**Data shown**

========

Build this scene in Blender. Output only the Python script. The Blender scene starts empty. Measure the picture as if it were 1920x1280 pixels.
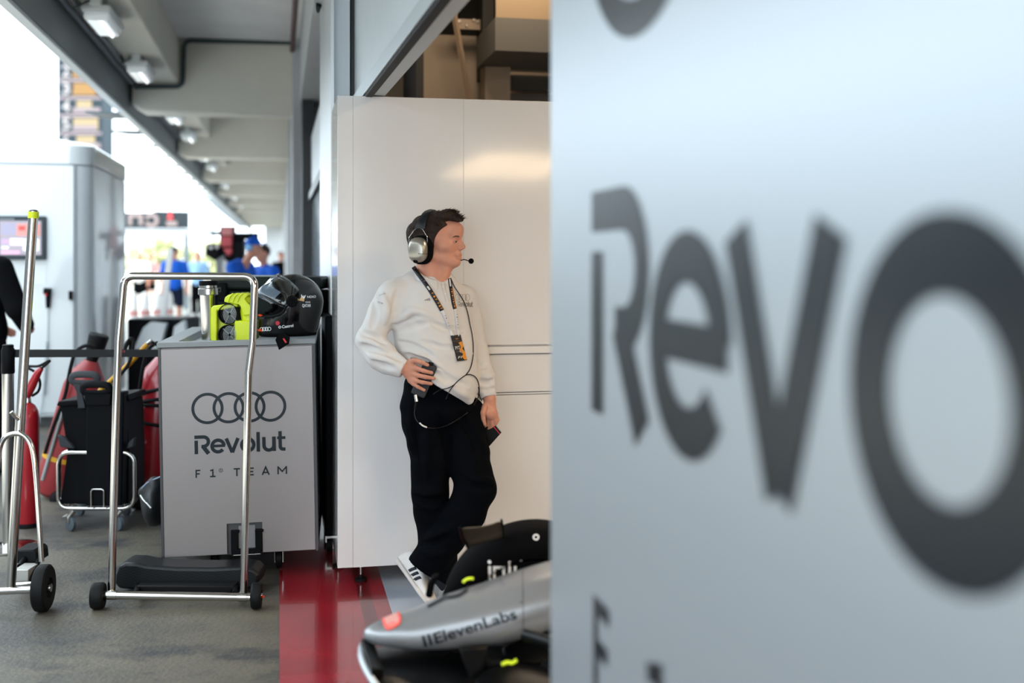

========

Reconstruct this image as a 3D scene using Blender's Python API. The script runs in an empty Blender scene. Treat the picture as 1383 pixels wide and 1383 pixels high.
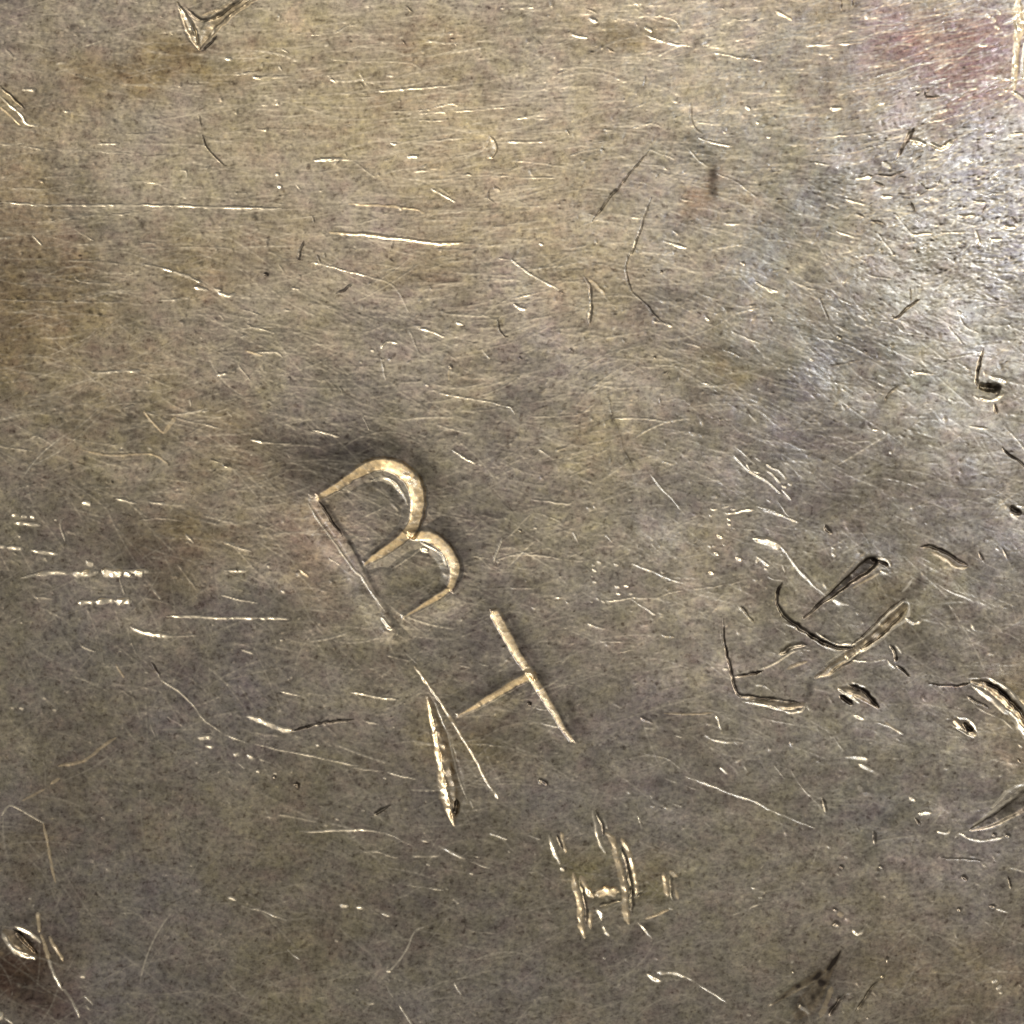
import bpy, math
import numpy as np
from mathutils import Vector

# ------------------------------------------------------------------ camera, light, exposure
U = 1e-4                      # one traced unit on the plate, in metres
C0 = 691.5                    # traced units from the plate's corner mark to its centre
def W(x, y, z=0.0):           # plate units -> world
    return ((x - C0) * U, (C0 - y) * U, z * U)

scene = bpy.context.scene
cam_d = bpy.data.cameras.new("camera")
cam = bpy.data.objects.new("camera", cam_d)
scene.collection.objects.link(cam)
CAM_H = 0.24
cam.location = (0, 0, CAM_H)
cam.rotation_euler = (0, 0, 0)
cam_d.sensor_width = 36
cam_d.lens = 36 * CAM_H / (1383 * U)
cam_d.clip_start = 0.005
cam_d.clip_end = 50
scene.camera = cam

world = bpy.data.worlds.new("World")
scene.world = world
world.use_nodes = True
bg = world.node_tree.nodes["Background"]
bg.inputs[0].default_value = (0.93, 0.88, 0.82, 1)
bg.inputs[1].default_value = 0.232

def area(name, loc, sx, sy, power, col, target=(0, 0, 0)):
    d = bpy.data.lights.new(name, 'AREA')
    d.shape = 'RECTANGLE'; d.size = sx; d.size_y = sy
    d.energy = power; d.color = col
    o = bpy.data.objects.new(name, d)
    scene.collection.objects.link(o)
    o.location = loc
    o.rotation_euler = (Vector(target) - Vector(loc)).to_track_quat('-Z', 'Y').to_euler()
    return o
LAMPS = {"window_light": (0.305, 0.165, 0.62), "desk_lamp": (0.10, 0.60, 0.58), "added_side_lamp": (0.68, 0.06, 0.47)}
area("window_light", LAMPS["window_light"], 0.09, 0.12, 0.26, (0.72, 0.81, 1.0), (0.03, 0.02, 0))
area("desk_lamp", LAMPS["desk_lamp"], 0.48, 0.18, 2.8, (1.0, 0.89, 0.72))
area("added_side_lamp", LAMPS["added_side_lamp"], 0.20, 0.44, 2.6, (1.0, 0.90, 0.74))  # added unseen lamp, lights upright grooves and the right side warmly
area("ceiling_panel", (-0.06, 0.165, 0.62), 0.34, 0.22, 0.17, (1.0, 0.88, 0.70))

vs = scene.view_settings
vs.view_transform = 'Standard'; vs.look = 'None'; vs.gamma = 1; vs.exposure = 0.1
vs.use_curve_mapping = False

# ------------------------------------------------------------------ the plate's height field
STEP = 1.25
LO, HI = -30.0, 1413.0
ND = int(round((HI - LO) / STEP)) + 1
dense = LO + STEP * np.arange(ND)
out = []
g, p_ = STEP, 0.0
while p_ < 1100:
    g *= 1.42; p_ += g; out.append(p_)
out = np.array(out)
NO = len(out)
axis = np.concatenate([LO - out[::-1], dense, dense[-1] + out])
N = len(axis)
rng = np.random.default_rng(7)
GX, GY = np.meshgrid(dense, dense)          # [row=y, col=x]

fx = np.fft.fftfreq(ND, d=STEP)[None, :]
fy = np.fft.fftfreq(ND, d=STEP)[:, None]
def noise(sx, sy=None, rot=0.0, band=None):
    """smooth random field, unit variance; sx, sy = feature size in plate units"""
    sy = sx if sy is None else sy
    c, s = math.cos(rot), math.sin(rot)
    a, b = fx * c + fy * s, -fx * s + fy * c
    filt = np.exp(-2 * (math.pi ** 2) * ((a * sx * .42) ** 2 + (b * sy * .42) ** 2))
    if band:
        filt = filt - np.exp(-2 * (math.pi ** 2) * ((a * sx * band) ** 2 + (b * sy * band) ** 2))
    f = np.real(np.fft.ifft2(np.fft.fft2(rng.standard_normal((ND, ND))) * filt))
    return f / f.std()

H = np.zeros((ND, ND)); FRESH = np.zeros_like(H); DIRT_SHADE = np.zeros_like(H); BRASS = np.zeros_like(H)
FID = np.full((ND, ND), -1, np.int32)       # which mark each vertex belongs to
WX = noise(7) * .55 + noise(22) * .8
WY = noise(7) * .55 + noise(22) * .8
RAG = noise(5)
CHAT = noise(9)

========

**Exercise task**
Write out the lines from the one containing "Reconstruct this image" down to the one containing "bg.inputs[1].default_value = 0.232", both included, exactly as they appear. Leave out any pictures.

**The reply**
Reconstruct this image as a 3D scene using Blender's Python API. The script runs in an empty Blender scene. Treat the picture as 1383 pixels wide and 1383 pixels high.
import bpy, math
import numpy as np
from mathutils import Vector

# ------------------------------------------------------------------ camera, light, exposure
U = 1e-4                      # one traced unit on the plate, in metres
C0 = 691.5                    # traced units from the plate's corner mark to its centre
def W(x, y, z=0.0):           # plate units -> world
    return ((x - C0) * U, (C0 - y) * U, z * U)

scene = bpy.context.scene
cam_d = bpy.data.cameras.new("camera")
cam = bpy.data.objects.new("camera", cam_d)
scene.collection.objects.link(cam)
CAM_H = 0.24
cam.location = (0, 0, CAM_H)
cam.rotation_euler = (0, 0, 0)
cam_d.sensor_width = 36
cam_d.lens = 36 * CAM_H / (1383 * U)
cam_d.clip_start = 0.005
cam_d.clip_end = 50
scene.camera = cam

world = bpy.data.worlds.new("World")
scene.world = world
world.use_nodes = True
bg = world.node_tree.nodes["Background"]
bg.inputs[0].default_value = (0.93, 0.88, 0.82, 1)
bg.inputs[1].default_value = 0.232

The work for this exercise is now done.